What the task requires:
Find every line below that contains the word "script" and copy it out.

:: Input records

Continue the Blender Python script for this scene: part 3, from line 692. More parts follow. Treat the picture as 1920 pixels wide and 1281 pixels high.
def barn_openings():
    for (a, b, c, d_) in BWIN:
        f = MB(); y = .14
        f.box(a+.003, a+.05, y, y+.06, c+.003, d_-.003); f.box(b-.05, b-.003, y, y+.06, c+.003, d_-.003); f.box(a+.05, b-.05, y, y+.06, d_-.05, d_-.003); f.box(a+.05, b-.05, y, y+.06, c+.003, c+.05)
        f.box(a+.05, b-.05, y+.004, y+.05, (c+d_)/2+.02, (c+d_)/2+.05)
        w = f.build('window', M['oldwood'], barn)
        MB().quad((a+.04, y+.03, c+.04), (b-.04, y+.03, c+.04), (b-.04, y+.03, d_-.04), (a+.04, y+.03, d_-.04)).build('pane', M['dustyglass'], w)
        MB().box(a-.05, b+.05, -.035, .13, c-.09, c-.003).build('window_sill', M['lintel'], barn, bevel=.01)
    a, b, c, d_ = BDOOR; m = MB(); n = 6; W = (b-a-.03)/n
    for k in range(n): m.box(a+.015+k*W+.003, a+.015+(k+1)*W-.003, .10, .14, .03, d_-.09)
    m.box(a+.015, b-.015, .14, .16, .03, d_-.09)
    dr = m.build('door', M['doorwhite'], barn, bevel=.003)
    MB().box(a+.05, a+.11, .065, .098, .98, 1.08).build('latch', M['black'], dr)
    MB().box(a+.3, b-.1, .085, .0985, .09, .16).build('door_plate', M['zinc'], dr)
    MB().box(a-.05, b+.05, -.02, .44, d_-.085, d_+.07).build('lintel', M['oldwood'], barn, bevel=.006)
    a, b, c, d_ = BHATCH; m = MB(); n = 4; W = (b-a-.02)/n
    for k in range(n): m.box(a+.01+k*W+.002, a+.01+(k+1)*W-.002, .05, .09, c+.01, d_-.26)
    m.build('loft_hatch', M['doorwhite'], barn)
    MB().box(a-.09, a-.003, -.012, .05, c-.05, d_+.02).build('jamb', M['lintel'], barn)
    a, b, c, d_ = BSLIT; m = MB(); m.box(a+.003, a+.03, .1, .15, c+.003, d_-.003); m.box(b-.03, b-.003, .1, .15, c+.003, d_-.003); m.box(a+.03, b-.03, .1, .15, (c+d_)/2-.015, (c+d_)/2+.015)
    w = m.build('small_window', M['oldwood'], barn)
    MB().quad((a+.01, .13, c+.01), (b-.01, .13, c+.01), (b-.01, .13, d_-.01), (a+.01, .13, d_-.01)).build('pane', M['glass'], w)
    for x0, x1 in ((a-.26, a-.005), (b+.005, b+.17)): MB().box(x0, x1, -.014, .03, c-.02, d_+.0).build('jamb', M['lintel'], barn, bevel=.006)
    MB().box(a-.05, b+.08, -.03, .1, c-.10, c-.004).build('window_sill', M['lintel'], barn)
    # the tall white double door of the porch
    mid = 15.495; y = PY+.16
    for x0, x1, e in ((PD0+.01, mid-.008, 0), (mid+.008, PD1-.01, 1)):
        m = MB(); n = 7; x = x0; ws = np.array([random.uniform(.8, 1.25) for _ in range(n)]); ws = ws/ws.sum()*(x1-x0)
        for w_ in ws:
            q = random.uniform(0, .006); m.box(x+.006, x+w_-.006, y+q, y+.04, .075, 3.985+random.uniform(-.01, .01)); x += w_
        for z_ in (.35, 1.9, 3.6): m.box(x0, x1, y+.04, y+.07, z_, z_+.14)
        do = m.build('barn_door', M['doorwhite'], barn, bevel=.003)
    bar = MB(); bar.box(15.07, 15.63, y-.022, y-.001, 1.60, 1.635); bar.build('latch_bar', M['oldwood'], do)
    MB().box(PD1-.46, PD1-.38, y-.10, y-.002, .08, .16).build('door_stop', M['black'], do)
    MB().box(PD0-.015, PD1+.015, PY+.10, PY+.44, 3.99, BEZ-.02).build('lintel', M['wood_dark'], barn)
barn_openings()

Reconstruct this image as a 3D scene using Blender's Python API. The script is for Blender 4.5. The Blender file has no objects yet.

::::

Response to the task:
Continue the Blender Python script for this scene: part 3, from line 692. More parts follow. Treat the picture as 1920 pixels wide and 1281 pixels high.
Reconstruct this image as a 3D scene using Blender's Python API. The script is for Blender 4.5. The Blender file has no objects yet.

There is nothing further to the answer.